Bangsa di sekitar bangsa Israel tentunya memiliki gaya hidup yang berbeda. Umat Allah tidak diijinkan meniru mereka. Mereka adalah bangsa penindas yang lemah untuk mencari untung yang sebesar-besarnya. Kehadiran Allah di tengah umat-Nya harus menghasilkan hidup yang berbeda. Alan Cole menulis, "kasih untuk orang asing tidak didasarkan pada kemanusiaan belaka, tetapi pada perasaan kepada sesama yang berasal dari pengalaman pribadi yang mendalam akan kasih karunia Tuhan yang menyelamatkan."
Sayangnya Israel tidak mematuhi hukum ini dan pada kenyataannya kegagalannya untuk memelihara Tahun Sabat adalah salah satu alasan pengasingan Yehuda, yang akan berlangsung selama 70 tahun untuk menebus tahun-tahun Sabat yang terlewatkan. Ini berarti bahwa selama 490 tahun Israel gagal memelihara Sabat setiap tahun ketujuh (Im 26:32-36; 1 Tawarikh 36:21).

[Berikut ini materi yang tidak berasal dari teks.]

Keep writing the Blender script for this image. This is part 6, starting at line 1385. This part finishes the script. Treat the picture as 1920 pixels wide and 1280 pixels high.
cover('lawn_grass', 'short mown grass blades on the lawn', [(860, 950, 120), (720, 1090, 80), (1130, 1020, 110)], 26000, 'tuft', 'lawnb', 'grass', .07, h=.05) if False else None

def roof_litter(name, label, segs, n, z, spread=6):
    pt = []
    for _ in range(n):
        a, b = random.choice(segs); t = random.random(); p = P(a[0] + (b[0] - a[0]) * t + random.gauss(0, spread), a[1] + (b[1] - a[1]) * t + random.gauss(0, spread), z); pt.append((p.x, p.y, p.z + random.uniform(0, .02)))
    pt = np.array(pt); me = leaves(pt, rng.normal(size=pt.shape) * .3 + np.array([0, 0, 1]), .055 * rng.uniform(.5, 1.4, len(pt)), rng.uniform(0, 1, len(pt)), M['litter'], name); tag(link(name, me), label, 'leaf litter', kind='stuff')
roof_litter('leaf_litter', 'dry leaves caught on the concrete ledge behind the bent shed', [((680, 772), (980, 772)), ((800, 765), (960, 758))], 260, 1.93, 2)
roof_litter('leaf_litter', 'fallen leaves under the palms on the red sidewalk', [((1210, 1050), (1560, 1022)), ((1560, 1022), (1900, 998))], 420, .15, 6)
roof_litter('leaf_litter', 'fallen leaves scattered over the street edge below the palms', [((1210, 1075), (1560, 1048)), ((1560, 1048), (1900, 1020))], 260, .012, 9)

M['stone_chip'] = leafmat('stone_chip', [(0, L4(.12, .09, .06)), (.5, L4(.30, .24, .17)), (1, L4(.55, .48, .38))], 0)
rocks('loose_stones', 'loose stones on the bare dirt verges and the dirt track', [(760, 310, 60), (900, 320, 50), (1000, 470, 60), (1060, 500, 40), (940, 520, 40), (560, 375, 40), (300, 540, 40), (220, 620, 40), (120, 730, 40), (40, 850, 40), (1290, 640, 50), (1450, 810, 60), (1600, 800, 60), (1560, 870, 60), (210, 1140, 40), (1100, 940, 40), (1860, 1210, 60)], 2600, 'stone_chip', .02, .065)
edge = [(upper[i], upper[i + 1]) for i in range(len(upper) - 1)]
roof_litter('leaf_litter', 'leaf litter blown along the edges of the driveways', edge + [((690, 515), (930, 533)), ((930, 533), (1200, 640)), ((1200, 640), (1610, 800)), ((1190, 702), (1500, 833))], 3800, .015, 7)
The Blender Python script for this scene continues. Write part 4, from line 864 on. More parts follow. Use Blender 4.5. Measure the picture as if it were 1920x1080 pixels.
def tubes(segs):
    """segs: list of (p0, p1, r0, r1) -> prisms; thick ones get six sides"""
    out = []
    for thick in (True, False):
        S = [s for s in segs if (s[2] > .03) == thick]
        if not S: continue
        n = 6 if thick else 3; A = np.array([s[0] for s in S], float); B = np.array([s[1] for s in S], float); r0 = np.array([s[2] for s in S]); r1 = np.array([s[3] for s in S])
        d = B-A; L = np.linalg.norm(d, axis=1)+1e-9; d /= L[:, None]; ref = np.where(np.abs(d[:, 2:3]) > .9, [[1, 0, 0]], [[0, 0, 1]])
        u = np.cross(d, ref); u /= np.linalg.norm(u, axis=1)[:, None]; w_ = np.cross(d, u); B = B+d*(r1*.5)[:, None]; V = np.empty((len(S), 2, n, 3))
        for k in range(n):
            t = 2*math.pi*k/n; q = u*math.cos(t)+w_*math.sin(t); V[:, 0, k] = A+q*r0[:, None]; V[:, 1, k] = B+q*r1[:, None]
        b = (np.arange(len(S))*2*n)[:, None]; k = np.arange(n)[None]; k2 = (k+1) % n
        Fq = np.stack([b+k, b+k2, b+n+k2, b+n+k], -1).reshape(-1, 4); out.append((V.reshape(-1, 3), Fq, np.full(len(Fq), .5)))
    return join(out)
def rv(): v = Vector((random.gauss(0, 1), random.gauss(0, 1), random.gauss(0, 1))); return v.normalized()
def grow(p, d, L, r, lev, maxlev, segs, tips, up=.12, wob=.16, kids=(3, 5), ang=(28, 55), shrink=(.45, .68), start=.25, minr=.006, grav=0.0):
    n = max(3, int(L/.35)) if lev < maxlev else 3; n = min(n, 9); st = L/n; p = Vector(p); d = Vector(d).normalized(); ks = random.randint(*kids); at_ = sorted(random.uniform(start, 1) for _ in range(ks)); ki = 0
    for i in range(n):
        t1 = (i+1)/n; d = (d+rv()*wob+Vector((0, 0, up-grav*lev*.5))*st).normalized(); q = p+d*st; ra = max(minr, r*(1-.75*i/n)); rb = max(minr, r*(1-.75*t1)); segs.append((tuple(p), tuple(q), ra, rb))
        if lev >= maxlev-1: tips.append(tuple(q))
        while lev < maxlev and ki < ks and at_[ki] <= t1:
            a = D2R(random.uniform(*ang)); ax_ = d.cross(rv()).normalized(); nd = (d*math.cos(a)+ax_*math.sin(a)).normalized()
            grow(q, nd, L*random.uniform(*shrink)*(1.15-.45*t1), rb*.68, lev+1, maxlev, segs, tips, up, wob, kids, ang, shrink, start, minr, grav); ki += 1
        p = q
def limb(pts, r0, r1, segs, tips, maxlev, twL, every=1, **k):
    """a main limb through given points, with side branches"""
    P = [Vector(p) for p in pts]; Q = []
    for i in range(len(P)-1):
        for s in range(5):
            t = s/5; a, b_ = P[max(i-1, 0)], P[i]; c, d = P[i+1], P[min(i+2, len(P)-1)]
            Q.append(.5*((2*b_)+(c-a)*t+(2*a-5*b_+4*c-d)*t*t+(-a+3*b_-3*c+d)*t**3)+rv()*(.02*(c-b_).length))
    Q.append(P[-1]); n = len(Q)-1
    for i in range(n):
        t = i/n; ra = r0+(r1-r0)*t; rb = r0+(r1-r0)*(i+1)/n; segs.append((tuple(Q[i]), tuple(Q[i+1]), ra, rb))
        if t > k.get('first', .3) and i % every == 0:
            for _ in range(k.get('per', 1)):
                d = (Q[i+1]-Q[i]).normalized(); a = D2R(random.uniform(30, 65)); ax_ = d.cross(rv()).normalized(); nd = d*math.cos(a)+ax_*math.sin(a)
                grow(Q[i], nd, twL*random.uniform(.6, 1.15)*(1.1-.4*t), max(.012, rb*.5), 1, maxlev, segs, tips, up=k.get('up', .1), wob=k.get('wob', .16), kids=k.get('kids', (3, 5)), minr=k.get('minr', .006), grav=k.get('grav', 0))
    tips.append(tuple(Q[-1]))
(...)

Sabat mingguan dan tahun sabat adalah ekspresi iman kepada Tuhan yang berjanji untuk memenuhi kebutuhan kita. Iman kita kepada Tuhan sebagai Allah Sang Pemelihara dunia yang hidup dan mengontrol seluruh alam semesta. Mari wujudkan iman kita melalui ketaatan terhadap kehendak-Nya. Soli deo Gloria!